Apesar de possuir um grande potencial econômico e ser uma atividade comum na cidade, os produtores enfrentam algumas dificuldades em relação à distribuição de seus produtos diretamente nas redes comerciais, em grande escala. Por não conseguir atender a alguns requisitos e normas fiscais exigidos para as mercadorias e pela falta de infraestrutura para a produção.

Os problemas enfrentados pelos produtores vão desde perseguições a apreensão de suas mercadorias, resultando em prejuízos para os produtores. Muitos deles sobrevivem e se mantêm por meio dos defumados.
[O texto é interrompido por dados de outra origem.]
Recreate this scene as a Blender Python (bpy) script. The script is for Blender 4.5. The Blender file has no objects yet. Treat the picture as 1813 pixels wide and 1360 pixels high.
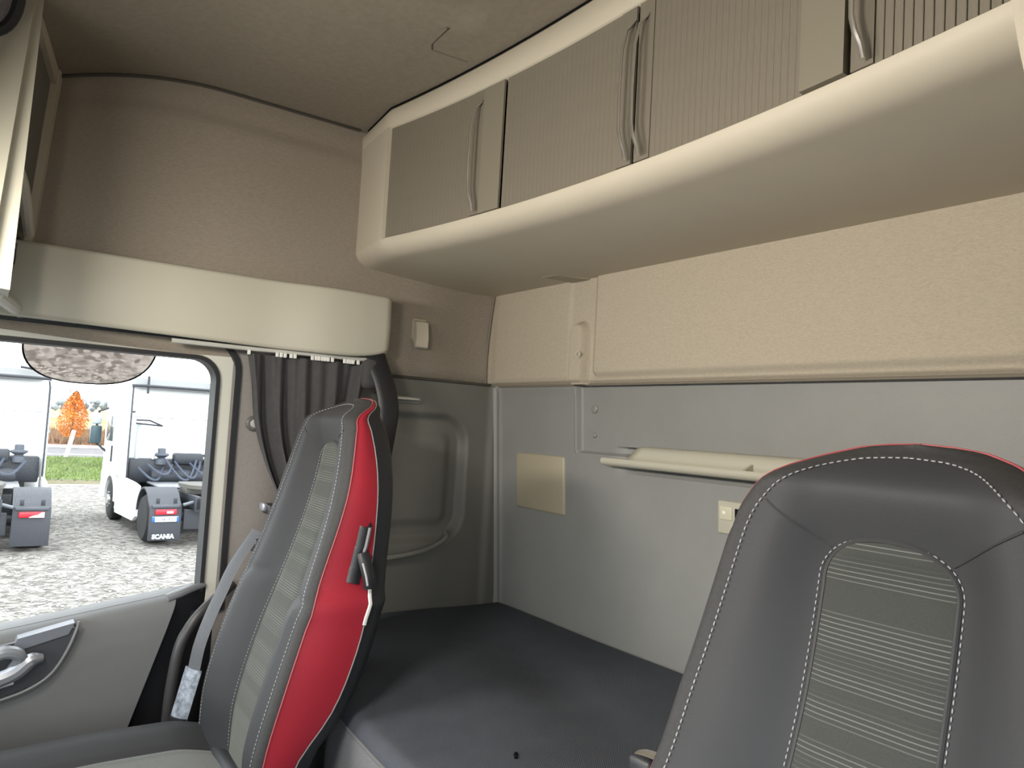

Para reverter esta situação, os produtores se uniram e criaram a Associação dos Produtores de Carne de Fumeiro de Maragogipe, em funcionamento há quatro anos como uma cooperativa, articulando estratégias junto com o governo estadual e o municipal para continuar, formalizar de vez a produção e manter viva a tradição.

“O objetivo da associação é a gente se legalizar e trabalhar em conjunto. Desta forma, sabemos que iremos ganhar muito. Nós já temos o mercado e podemos ampliá-lo ainda mais”, relatou a produtora e presidenta da associação, Simone Santos.  Com a construção da Casa do Fumeiro, em andamento, localizada no limite da estrada de Santo Antônio de Aldeia, no município, os produtores poderão trabalhar de maneira totalmente formal.

De acordo com a presidenta da cooperativa, há a possibilidade de expansão dos produtos no mercado nacional e internacional de forma mais prática, sem as dificuldades fiscais, e sem perder a característica artesanal da tradição do moquém e além do mais, investir na capacitação dos produtores. “Com certeza! Vamos trabalhar em grande escala e poder colocar em grandes mercados. Nós vamos poder produzir mais, empregar mais e a nossa renda ficar maior na cidade. Vai mexer com toda a economia do município, mais do que já mexe”, concluiu Simone.